Louisville AD supports assistant Clint Hurtt despite NCAA penalties

By Chip Patterson | College Football/Basketball Writer
Clint Hurtt, pictured above in 2010, will remain on staff at Louisville. (USATSI)
Clint Hurtt, pictured above in 2010, will remain on staff at Louisville. (USATSI)

Louisville associate head coach Clint Hurtt faces NCAA sanctions as a result of his involvement with Nevin Shapiro during Hurtt's time as an assistant coach at Miami. In a press conference on Tuesday, athletic director Tom Jurich announced that Hurtt will remain a part of the Cardinals' coach staff despite a two-year show-cause penalty.

"I think the appropriate thing to do is to keep him," Jurich said. "He made a mistake as a young man, and I think he wants to make it right."

Jurich said that Hurtt has "worked diligently" with Louisville, addressing the NCAA case throughout his time on Charlie Strong's staff and even taking a leave of absence during the spring and summer of 2013.

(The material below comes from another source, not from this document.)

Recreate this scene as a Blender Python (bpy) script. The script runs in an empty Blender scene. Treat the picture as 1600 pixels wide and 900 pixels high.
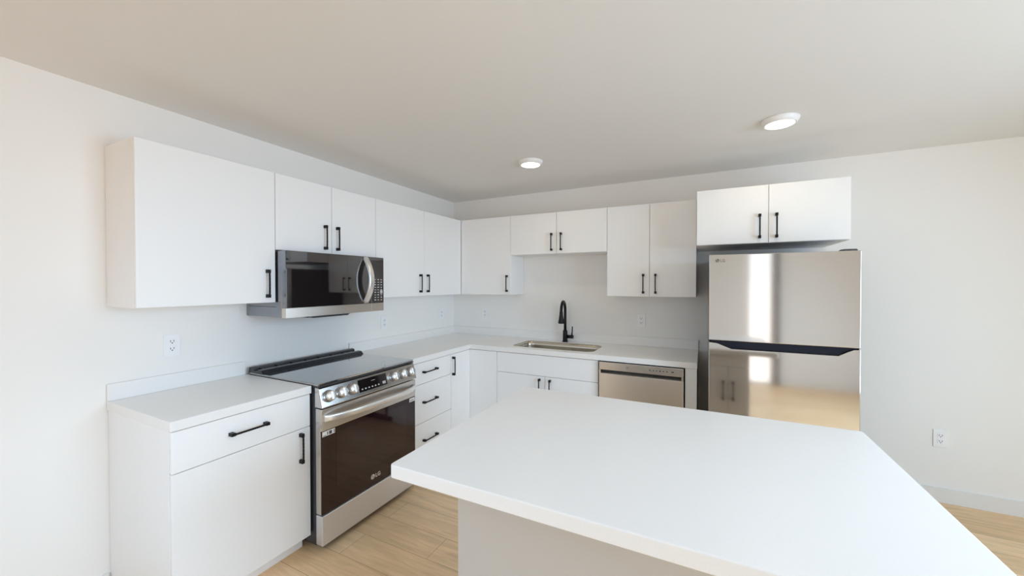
import bpy, bmesh, math
from mathutils import Vector, Matrix

S = bpy.context.scene
C = S.collection
PI = math.pi

# ------------------------------------------------------------------ camera, light, exposure
H = 2.392                      # ceiling height
RX, RY = 5.2, -4.68            # right wall, wall behind the camera
cam_d = bpy.data.cameras.new('camera')
cam = bpy.data.objects.new('camera', cam_d)
C.objects.link(cam)
S.camera = cam
yaw, pitch, roll, fpx = 0.4657, -0.0116, -0.0009, 596.19
cam_d.sensor_fit = 'HORIZONTAL'
cam_d.sensor_width = 36.0
cam_d.lens = fpx / 1600 * 36.0
cam_d.clip_start = 0.02
fw = Vector((-math.sin(yaw) * math.cos(pitch), math.cos(yaw) * math.cos(pitch), math.sin(pitch)))
rt = Vector((math.cos(yaw), math.sin(yaw), 0))
up = rt.cross(fw)
rt, up = math.cos(roll) * rt + math.sin(roll) * up, math.cos(roll) * up - math.sin(roll) * rt
M = Matrix((rt, up, -fw)).transposed().to_4x4()
M.translation = Vector((2.5401, -3.5826, 1.4734))
cam.matrix_world = M

S.view_settings.view_transform = 'Standard'
S.view_settings.look = 'None'
S.view_settings.gamma = 1.0
S.view_settings.use_curve_mapping = False
S.view_settings.exposure = 0.0
try:
    S.cycles.use_denoising = True
    S.cycles.max_bounces = 14
    S.cycles.diffuse_bounces = 10
    S.cycles.glossy_bounces = 6
    S.cycles.sample_clamp_indirect = 6.0
    S.cycles.caustics_reflective = False
    S.cycles.caustics_refractive = False
except Exception:
    pass

W = bpy.data.worlds.new('daylight')
S.world = W
W.use_nodes = True
_bg = W.node_tree.nodes['Background']
_bg.inputs[0].default_value = (0.80, 0.90, 1.0, 1)
_bg.inputs[1].default_value = 1.0
# warm glow below the horizon, added to warm the ceiling, pale sky above it
_w = W.node_tree
_tc = _w.nodes.new('ShaderNodeTexCoord')
_sx = _w.nodes.new('ShaderNodeSeparateXYZ')
_rp = _w.nodes.new('ShaderNodeValToRGB')
_mr = _w.nodes.new('ShaderNodeMapRange')
_mr.inputs['From Min'].default_value = -1.0
_rp.color_ramp.elements[0].position = 0.49
_rp.color_ramp.elements[0].color = (1.25, 0.80, 0.45, 1)
_rp.color_ramp.elements[1].position = 0.51
_rp.color_ramp.elements[1].color = (0.40, 0.42, 0.45, 1)
_w.links.new(_tc.outputs['Generated'], _sx.inputs[0])
_w.links.new(_sx.outputs['Z'], _mr.inputs['Value'])
_w.links.new(_mr.outputs[0], _rp.inputs[0])
_w.links.new(_rp.outputs[0], _bg.inputs[0])


def area(name, loc, aim, sx, sy, power, color, spread=180):
    d = bpy.data.lights.new(name, 'AREA')
    d.shape = 'RECTANGLE'
    d.size, d.size_y = sx, sy
    d.energy = power
    d.color = color
    d.spread = math.radians(spread)
    o = bpy.data.objects.new(name, d)
    C.objects.link(o)
    o.location = loc
    z = -Vector(aim).normalized()
    x = Vector((0, 0, 1)).cross(z).normalized()
    y = z.cross(x)
    o.matrix_world = Matrix.Translation(loc) @ Matrix((x, y, z)).transposed().to_4x4()
    return o


# daylight: added windows on the right and behind the camera, added low fills, patio door
WIN_R = (-4.55, -1.50, 0.30, 2.25)     # y0 y1 z0 z1 on the right wall (added window)
WIN_D = (3.14, 3.42, 0.0, 2.12)       # x0 x1 z0 z1 on the rear wall (glazed door)
WIN_L = (0.30, 2.30, 0.30, 2.25)       # x0 x1 z0 z1 on the rear wall (added window)
DAY = (0.80, 0.90, 1.0)
# name: (centre, aim, width, height, power, colour)
LIGHTS = {
    'added_daylight_right': ((RX - 0.10, -2.4, 1.25), (-1, 0, -0.25), 1.7, 1.8, 68, (0.48, 0.735, 0.99)),  # main daylight, added along with the unseen right window
    'window_daylight_door': (((WIN_D[0] + WIN_D[1]) / 2, RY + 0.03, (WIN_D[2] + WIN_D[3]) / 2), (0, 1, 0), 0.26, 2.06, 3.0, (0.84, 0.92, 1.0)),
    'added_fill_rear_low': ((1.30, RY + 0.35, 1.35), (0, 1, -0.60), 1.9, 1.8, 9, (0.44, 0.66, 0.90), 90),  # fill lamp inside the room, added to lift the aisle and lower fronts
    'added_fill_right_low': ((RX - 0.35, -2.9, 1.45), (-1, 0, -0.60), 2.6, 1.6, 30, (0.61, 0.79, 1.0), 100),  # second lamp in front of the right wall, added as low fill
}
for _n, _a in LIGHTS.items():
    area(_n, *_a)
LAMP_W, LAMP_C = 1.2, (1.0, 0.86, 0.60)


# ------------------------------------------------------------------ materials
def mat(name, col, rough=0.5, metal=0.0, bump=None, spec=0.5, coat=0.0, noise=None, emit=None):
    m = bpy.data.materials.new(name)
    m.use_nodes = True
    nt = m.node_tree
    b = nt.nodes['Principled BSDF']
    b.inputs['Base Color'].default_value = (*col, 1)
    b.inputs['Roughness'].default_value = rough
    b.inputs['Metallic'].default_value = metal
    b.inputs['Specular IOR Level'].default_value = spec
    b.inputs['Coat Weight'].default_value = coat
    if emit:
        b.inputs['Emission Color'].default_value = (*emit[0], 1)
        b.inputs['Emission Strength'].default_value = emit[1]
    tc = nt.nodes.new('ShaderNodeTexCoord')
    if bump:
        n = nt.nodes.new('ShaderNodeTexNoise')
        n.inputs['Scale'].default_value = bump[0]
        n.inputs['Detail'].default_value = 4
        bp = nt.nodes.new('ShaderNodeBump')
        bp.inputs['Strength'].default_value = bump[1]
        bp.inputs['Distance'].default_value = 0.002
        nt.links.new(tc.outputs['Object'], n.inputs['Vector'])
        nt.links.new(n.outputs['Fac'], bp.inputs['Height'])
        nt.links.new(bp.outputs['Normal'], b.inputs['Normal'])
    if noise:
        n = nt.nodes.new('ShaderNodeTexNoise')
        n.inputs['Scale'].default_value = noise[0]
        n.inputs['Detail'].default_value = 6
        mx = nt.nodes.new('ShaderNodeMixRGB')
        mx.inputs[1].default_value = (*col, 1)
        mx.inputs[2].default_value = (*noise[1], 1)
        cr = nt.nodes.new('ShaderNodeValToRGB')
        cr.color_ramp.elements[0].position = noise[2]
        cr.color_ramp.elements[1].position = noise[3]
        nt.links.new(tc.outputs['Object'], n.inputs['Vector'])
        nt.links.new(n.outputs['Fac'], cr.inputs['Fac'])
        nt.links.new(cr.outputs['Color'], mx.inputs[0])
        nt.links.new(mx.outputs[0], b.inputs['Base Color'])
    return m


def steel(name, col, rough, scale=(1, 1, 1), var=0.05):
    """brushed stainless: roughness and tone vary in fine streaks"""
    m = mat(name, col, rough, 1.0)
    nt = m.node_tree
    b = nt.nodes['Principled BSDF']
    tc = nt.nodes.new('ShaderNodeTexCoord')
    mp = nt.nodes.new('ShaderNodeMapping')
    mp.inputs['Scale'].default_value = scale
    n = nt.nodes.new('ShaderNodeTexNoise')
    n.inputs['Scale'].default_value = 60
    n.inputs['Detail'].default_value = 3
    mr = nt.nodes.new('ShaderNodeMapRange')
    mr.inputs['To Min'].default_value = rough - var
    mr.inputs['To Max'].default_value = rough + var
    nt.links.new(tc.outputs['Object'], mp.inputs[0])
    nt.links.new(mp.outputs[0], n.inputs['Vector'])
    nt.links.new(n.outputs['Fac'], mr.inputs['Value'])
    nt.links.new(mr.outputs[0], b.inputs['Roughness'])
    return m


def planks(name):
    m = bpy.data.materials.new(name)
    m.use_nodes = True
    nt = m.node_tree
    L = nt.links.new
    b = nt.nodes['Principled BSDF']
    tc = nt.nodes.new('ShaderNodeTexCoord')
    br = nt.nodes.new('ShaderNodeTexBrick')
    br.offset = 0.37
    br.inputs['Color1'].default_value = (0.0, 0.0, 0.0, 1)
    br.inputs['Color2'].default_value = (1.0, 1.0, 1.0, 1)
    br.inputs['Mortar'].default_value = (0.5, 0.5, 0.5, 1)
    br.inputs['Scale'].default_value = 1.0
    br.inputs['Brick Width'].default_value = 1.22
    br.inputs['Row Height'].default_value = 0.18
    br.inputs['Mortar Size'].default_value = 0.0012
    br.inputs['Mortar Smooth'].default_value = 0.1
    L(tc.outputs['Object'], br.inputs['Vector'])
    ramp = nt.nodes.new('ShaderNodeValToRGB')
    ramp.color_ramp.elements[0].color = (0.80, 0.55, 0.31, 1)
    ramp.color_ramp.elements[1].color = (0.90, 0.65, 0.40, 1)
    L(br.outputs['Color'], ramp.inputs[0])
    mp = nt.nodes.new('ShaderNodeMapping')
    mp.inputs['Scale'].default_value = (1.4, 14, 1)
    L(tc.outputs['Object'], mp.inputs[0])
    n = nt.nodes.new('ShaderNodeTexNoise')
    n.inputs['Scale'].default_value = 2.2
    n.inputs['Detail'].default_value = 8
    n.inputs['Roughness'].default_value = 0.62
    n.inputs['Distortion'].default_value = 0.6
    L(mp.outputs[0], n.inputs['Vector'])
    gr = nt.nodes.new('ShaderNodeValToRGB')
    gr.color_ramp.elements[0].position = 0.32
    gr.color_ramp.elements[0].color = (0.80, 0.78, 0.74, 1)
    gr.color_ramp.elements[1].position = 0.66
    gr.color_ramp.elements[1].color = (1.06, 1.06, 1.06, 1)
    L(n.outputs['Fac'], gr.inputs[0])
    mul = nt.nodes.new('ShaderNodeMixRGB')
    mul.blend_type = 'MULTIPLY'
    mul.inputs[0].default_value = 1
    L(ramp.outputs[0], mul.inputs[1])
    L(gr.outputs[0], mul.inputs[2])
    # knots
    mp2 = nt.nodes.new('ShaderNodeMapping')
    mp2.inputs['Scale'].default_value = (1.0, 2.6, 1)
    L(tc.outputs['Object'], mp2.inputs[0])
    vo = nt.nodes.new('ShaderNodeTexVoronoi')
    vo.inputs['Scale'].default_value = 1.5
    L(mp2.outputs[0], vo.inputs['Vector'])
    kr = nt.nodes.new('ShaderNodeValToRGB')
    kr.color_ramp.elements[0].position = 0.0
    kr.color_ramp.elements[0].color = (0.55, 0.55, 0.55, 1)
    kr.color_ramp.elements[1].position = 0.07
    kr.color_ramp.elements[1].color = (0, 0, 0, 1)
    L(vo.outputs['Distance'], kr.inputs[0])
    kn = nt.nodes.new('ShaderNodeMixRGB')
    kn.inputs[2].default_value = (0.36, 0.21, 0.10, 1)
    L(kr.outputs[0], kn.inputs[0])
    L(mul.outputs[0], kn.inputs[1])
    gap = nt.nodes.new('ShaderNodeMixRGB')
    gap.inputs[2].default_value = (0.34, 0.21, 0.11, 1)
    L(br.outputs['Fac'], gap.inputs[0])
    L(kn.outputs[0], gap.inputs[1])
    L(gap.outputs[0], b.inputs['Base Color'])
    b.inputs['Roughness'].default_value = 0.42
    bp = nt.nodes.new('ShaderNodeBump')
    bp.inputs['Strength'].default_value = 0.25
    bp.inputs['Distance'].default_value = 0.001
    bp.invert = True
    L(br.outputs['Fac'], bp.inputs['Height'])
    L(bp.outputs[0], b.inputs['Normal'])
    return m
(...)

In order to keep Hurtt on staff, Jurich confirmed that Louisville will accept the "further punishments" proposed by the NCAA. Those punishments include a two year compensation freeze, a ban from any recruiting activity through spring of 2014, a "zero tolerance" policy on further violations and mandatory rules seminars.

Hurtt's involvement in the Miami scandal has been known for years, but it was not until Tuesday that the NCAA's two-year show-cause penalty was official. Jurich's support of Hurtt goes as far to believe the Cardinals' assistant, not the NCAA, when it comes to whether or not he was truthful with investigators.

"To the best of his recollection, he was open and honest to everyone involved," Jurich said Tuesday.

Officially, the NCAA believes Hurtt violated the 10.1 unethical conduct rule during the investigation process. The NCAA alleges that Hurtt and former Miami assistant Aubrey Hill provided false and misleading information to its investigators.

From the NCAA's report, made public Tuesday morning:

"Neither former assistant football coach B nor former assistant football coach C provided the full details of what transpired during one or more of the official visits taken by the prospects. In some instances, information provided by each coach directly contradicted the information provided by the prospects. Former assistant football coaches B and C, like the prospects, have the same obligation to tell the truth."

Jurich did not dispute the NCAA's allegations that Hurtt received and provided impermissible benefits to recruits while at Miami, choosing only to address the unethical conduct charge as a difference of opinion.